I like your distinction about a “gray box environment”, and I agree that we often benefit from such an environment.
It’s important though, to diversify and broaden the testing so that we try to avoid testing the same things both from a white box and black box perspective.
One example is automated acceptance tests that, in my experience, introduces a risk of only testing the same functionality as have been tested on integration or unit level.
Thanks for the post.
It is simple and useful.
I would like to ask: “I am a manual tester, I do black box testing”
Should i write my role as “Black box tester? “
Nice post.
As I learned the difference from Black to White Box tests is where you get the information from.
Black Box tests are based on documentation, requirements, and so on. Whereas White Box tests depend on what you learned from the code.
I think the ‘technical detail’ of how black and white (I prefer the word ‘glass’) box testing are defined may not be the most relevant difference and here’s why:
Whether or not you do or don’t have access to knowledge about the internal structure of a piece of software is one aspect of the matter.
Another aspect is the focus of the testing itself: Black box testing is focussed on the actual behaviour of the software and dealing with the value it provides to users/customers. Glass box testing tends to focus in the internal structure and deals more likely with questions about the maintainability of the code, its modularisation etc.
IMO both aspects are important in testing.
Srinivas: I find that both approaches allow manual and automated testing. There are some very useful automated tools for glass box testing, too.

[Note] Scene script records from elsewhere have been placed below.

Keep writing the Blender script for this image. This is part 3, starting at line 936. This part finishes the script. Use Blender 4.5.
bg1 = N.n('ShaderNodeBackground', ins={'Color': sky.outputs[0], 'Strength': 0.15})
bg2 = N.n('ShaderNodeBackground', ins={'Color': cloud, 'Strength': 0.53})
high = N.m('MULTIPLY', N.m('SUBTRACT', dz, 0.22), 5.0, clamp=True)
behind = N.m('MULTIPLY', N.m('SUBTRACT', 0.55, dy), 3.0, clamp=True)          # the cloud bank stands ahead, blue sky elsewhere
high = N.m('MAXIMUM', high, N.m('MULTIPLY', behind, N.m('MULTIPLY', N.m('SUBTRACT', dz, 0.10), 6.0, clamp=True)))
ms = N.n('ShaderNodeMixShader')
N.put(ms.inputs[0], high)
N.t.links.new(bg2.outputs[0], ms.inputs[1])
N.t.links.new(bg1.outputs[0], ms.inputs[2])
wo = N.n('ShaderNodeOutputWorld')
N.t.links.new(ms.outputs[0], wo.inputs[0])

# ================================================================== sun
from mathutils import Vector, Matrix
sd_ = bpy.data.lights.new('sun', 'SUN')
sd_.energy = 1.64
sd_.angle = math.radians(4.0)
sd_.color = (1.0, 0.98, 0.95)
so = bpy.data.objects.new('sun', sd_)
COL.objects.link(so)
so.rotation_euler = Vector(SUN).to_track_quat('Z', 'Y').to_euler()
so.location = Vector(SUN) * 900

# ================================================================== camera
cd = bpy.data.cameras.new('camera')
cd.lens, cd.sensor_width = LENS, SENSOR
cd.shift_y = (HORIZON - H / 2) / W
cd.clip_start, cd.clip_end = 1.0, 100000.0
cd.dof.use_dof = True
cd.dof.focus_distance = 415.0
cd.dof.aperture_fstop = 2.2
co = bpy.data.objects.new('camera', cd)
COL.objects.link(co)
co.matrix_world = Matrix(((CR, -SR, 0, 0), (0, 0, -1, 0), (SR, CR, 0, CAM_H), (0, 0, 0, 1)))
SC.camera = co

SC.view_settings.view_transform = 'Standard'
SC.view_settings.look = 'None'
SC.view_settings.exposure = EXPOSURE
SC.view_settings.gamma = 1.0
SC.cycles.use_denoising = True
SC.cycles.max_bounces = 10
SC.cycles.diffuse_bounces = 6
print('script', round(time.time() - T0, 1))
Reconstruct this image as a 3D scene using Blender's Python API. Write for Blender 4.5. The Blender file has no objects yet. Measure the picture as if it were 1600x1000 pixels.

There’s nothing about white box (which I think should be called “open box”) testing which wants to ignore what’s going on outside the box. Or if you think so, then black box testing would have to be just the same, since the term “black box” does not include anything outside of the box. (Or else the phrase would be “box-in-the-world testing.”)
Black box testing means that you test without concern for how the box does what it does, but rather only that it seems to do it. If you open the black box to see inside, you may be able to test better, but that also shifts your focus.
The reason that black box testing is popular is partly because that’s accessible to non-technical people and partly because it encourages you to focus on the relationship between the box and the user. This relationship is not discouraged in white box testing, but it is largely the case that filling your brain with the technical details drives your awareness away from the experience of using the system.